Written instruction: Keep to the lines from the line containing "Recreate this scene" through the line containing "from mathutils import Vector": copy them exactly and leave every picture out.

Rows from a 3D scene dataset
^^^^^^^^

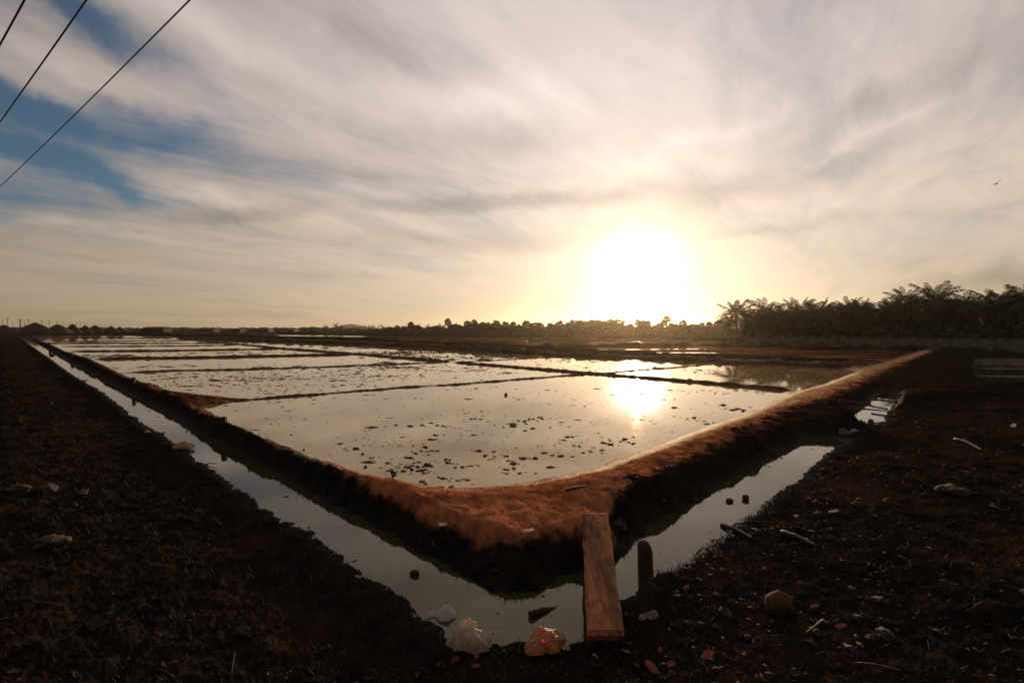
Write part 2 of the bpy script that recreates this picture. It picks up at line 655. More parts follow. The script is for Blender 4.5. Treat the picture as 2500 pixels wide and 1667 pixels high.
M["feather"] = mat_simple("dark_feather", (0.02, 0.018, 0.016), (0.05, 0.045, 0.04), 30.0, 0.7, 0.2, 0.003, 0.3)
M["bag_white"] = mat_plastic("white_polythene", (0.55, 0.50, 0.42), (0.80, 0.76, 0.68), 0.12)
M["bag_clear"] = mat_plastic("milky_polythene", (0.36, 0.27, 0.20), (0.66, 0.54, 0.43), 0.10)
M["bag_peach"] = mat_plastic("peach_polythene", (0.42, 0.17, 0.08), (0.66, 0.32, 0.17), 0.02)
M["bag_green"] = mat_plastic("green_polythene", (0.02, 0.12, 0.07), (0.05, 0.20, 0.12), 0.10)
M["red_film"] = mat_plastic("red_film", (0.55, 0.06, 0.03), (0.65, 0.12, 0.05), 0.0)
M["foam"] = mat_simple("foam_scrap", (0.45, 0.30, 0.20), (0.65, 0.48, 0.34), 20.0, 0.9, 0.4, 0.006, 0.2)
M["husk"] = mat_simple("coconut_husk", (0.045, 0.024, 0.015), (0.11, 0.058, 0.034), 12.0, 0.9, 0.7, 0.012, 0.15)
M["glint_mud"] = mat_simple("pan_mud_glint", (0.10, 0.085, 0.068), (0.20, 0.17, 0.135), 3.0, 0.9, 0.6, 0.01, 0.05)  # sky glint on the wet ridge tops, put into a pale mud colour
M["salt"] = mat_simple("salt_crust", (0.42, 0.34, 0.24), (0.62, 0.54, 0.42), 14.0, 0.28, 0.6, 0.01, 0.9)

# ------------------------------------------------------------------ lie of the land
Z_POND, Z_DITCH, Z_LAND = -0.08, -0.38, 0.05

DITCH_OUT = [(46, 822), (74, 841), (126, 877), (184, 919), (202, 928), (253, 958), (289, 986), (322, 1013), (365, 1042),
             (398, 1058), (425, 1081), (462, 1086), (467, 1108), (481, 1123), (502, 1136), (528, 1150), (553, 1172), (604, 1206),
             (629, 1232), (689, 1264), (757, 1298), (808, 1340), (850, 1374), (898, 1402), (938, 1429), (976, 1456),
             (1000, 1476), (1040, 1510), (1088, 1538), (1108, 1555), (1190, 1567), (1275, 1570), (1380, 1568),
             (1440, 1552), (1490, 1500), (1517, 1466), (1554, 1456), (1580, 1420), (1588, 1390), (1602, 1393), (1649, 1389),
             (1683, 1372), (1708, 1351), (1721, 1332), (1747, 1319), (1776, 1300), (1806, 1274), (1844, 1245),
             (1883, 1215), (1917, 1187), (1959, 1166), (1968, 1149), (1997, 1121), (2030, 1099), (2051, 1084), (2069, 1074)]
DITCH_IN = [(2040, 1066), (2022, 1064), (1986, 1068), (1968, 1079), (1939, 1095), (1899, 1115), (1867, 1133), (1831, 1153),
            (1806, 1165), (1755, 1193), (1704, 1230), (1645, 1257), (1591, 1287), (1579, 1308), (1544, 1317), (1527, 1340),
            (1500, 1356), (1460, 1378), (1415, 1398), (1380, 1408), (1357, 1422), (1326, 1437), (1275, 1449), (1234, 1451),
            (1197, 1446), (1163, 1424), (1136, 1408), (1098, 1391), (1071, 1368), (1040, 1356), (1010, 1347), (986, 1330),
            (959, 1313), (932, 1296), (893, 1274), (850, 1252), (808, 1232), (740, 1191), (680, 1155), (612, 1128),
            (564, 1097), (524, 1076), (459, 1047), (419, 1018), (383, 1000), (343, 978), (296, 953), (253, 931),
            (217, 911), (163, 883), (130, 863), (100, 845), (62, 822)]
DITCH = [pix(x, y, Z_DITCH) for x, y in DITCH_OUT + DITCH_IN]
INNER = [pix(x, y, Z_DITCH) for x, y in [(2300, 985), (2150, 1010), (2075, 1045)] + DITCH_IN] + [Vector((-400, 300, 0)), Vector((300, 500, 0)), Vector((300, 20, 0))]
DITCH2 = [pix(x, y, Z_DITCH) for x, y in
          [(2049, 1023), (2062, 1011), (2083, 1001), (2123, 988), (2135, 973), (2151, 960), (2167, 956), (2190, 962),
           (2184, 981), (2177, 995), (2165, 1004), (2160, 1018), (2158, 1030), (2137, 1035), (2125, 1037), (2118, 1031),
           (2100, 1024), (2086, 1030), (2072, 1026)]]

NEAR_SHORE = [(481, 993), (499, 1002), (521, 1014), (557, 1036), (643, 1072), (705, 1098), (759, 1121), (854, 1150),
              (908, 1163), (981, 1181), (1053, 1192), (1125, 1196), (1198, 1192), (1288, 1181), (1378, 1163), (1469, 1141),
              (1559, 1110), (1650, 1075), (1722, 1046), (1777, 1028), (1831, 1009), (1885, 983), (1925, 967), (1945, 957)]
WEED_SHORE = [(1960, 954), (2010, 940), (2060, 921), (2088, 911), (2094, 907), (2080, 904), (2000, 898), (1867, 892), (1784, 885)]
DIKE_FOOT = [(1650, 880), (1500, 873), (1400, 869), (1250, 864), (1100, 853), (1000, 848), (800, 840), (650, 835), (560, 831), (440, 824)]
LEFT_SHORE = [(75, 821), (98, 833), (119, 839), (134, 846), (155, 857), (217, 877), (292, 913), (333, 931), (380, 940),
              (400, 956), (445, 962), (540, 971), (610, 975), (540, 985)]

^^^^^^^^

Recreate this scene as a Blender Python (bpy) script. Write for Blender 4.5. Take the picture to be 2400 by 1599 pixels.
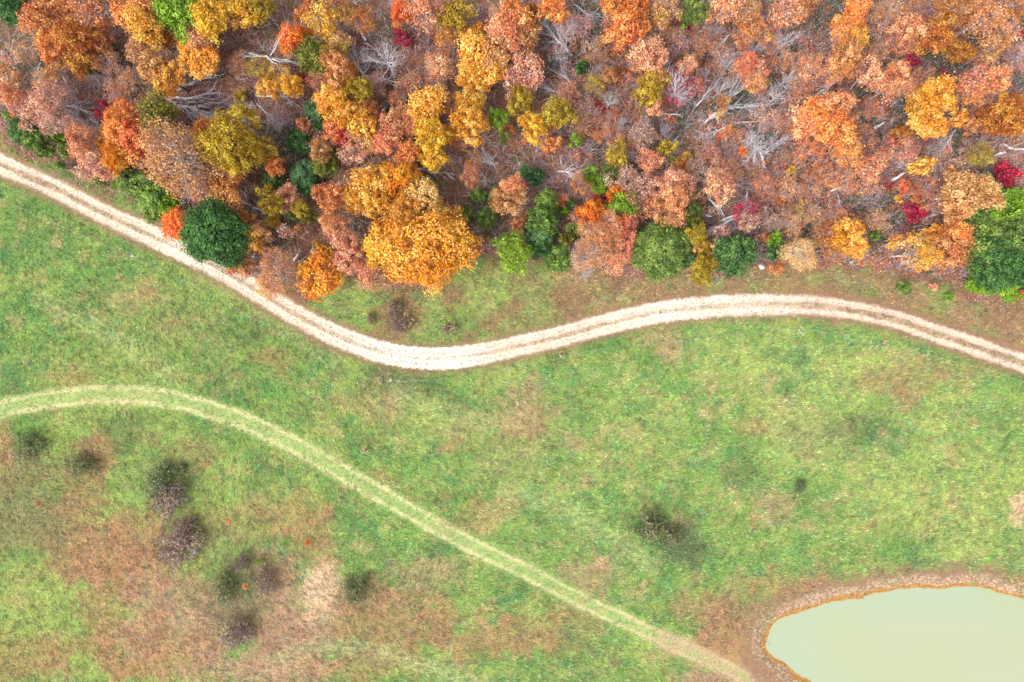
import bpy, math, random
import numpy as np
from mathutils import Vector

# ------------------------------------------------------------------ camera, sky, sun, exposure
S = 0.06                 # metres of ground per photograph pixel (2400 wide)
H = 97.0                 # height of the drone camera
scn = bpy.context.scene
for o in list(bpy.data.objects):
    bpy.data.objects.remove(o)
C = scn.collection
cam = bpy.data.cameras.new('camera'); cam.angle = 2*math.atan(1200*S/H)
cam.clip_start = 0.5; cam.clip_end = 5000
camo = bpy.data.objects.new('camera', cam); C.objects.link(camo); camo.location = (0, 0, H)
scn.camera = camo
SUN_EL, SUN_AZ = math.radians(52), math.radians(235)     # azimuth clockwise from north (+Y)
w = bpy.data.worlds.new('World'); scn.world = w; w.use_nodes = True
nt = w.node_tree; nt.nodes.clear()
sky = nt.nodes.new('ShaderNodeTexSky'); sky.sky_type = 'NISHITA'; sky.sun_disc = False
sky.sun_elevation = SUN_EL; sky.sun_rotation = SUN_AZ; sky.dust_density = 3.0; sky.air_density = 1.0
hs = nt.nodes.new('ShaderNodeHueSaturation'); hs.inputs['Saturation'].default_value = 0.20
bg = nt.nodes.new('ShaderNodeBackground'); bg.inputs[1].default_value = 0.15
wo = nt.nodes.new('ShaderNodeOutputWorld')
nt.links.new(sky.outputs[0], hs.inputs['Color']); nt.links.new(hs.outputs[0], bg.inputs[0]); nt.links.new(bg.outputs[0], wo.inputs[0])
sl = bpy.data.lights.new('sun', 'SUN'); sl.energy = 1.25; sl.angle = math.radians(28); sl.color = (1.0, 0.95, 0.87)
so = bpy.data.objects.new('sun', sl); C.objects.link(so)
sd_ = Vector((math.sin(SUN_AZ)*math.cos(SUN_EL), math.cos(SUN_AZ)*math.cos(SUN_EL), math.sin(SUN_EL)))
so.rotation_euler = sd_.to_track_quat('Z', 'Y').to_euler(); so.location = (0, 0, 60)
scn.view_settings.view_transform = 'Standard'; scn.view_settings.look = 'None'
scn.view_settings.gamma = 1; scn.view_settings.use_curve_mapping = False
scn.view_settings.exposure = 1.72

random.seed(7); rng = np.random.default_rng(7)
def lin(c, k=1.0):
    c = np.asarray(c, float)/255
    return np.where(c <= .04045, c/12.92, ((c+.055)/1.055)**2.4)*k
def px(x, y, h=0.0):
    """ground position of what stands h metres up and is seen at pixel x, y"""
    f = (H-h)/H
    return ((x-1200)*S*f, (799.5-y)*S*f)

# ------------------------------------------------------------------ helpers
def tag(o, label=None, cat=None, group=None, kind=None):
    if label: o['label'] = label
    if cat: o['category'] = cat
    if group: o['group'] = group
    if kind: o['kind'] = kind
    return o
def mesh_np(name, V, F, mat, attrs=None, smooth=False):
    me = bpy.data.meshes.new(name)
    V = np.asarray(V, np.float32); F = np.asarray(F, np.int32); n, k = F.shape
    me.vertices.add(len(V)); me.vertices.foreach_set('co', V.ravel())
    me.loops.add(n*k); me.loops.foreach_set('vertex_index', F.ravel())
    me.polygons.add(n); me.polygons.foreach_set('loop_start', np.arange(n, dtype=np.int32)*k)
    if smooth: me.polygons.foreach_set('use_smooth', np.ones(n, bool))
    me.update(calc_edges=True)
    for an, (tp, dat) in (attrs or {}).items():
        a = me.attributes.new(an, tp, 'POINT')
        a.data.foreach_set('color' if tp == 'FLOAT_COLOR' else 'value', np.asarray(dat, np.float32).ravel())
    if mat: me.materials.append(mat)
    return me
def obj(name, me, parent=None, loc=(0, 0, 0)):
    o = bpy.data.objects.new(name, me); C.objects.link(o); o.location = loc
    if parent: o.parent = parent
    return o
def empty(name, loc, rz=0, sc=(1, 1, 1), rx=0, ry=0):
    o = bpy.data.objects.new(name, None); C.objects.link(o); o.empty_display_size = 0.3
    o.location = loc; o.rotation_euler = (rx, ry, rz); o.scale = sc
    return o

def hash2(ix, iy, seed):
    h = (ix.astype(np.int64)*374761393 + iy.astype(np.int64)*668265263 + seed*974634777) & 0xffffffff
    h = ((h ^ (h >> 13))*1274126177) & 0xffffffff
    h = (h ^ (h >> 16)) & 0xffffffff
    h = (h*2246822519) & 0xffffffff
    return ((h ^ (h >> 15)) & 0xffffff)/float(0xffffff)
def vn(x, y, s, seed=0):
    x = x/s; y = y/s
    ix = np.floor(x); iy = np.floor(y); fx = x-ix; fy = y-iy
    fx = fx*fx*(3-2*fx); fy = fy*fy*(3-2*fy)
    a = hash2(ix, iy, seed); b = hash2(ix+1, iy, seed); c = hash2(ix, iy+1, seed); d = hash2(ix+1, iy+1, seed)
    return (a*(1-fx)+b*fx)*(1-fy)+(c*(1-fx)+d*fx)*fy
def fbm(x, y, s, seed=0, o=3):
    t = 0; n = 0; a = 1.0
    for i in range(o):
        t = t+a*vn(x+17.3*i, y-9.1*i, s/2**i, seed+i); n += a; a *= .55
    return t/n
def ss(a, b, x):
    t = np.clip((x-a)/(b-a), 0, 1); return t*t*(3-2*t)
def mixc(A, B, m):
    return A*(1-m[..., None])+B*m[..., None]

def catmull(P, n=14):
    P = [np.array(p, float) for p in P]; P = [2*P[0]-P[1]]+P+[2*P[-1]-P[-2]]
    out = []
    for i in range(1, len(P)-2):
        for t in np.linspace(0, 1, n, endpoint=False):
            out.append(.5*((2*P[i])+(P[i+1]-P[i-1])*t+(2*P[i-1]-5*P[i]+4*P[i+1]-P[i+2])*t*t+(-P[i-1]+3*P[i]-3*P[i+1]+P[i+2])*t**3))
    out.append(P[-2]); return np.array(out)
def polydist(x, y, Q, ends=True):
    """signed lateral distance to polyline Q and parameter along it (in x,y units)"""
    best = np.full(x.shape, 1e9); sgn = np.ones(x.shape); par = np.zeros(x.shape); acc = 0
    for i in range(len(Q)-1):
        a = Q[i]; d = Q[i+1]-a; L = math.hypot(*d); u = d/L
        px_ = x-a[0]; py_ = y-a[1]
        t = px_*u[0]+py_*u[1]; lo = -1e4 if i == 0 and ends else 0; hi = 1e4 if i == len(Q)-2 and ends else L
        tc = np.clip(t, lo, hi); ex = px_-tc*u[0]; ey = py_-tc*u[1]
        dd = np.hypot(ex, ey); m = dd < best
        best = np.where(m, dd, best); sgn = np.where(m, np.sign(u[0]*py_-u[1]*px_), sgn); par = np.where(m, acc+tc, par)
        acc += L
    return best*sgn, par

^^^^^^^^

Correct output:
Recreate this scene as a Blender Python (bpy) script. Write for Blender 4.5. Take the picture to be 2400 by 1599 pixels.
import bpy, math, random
import numpy as np
from mathutils import Vector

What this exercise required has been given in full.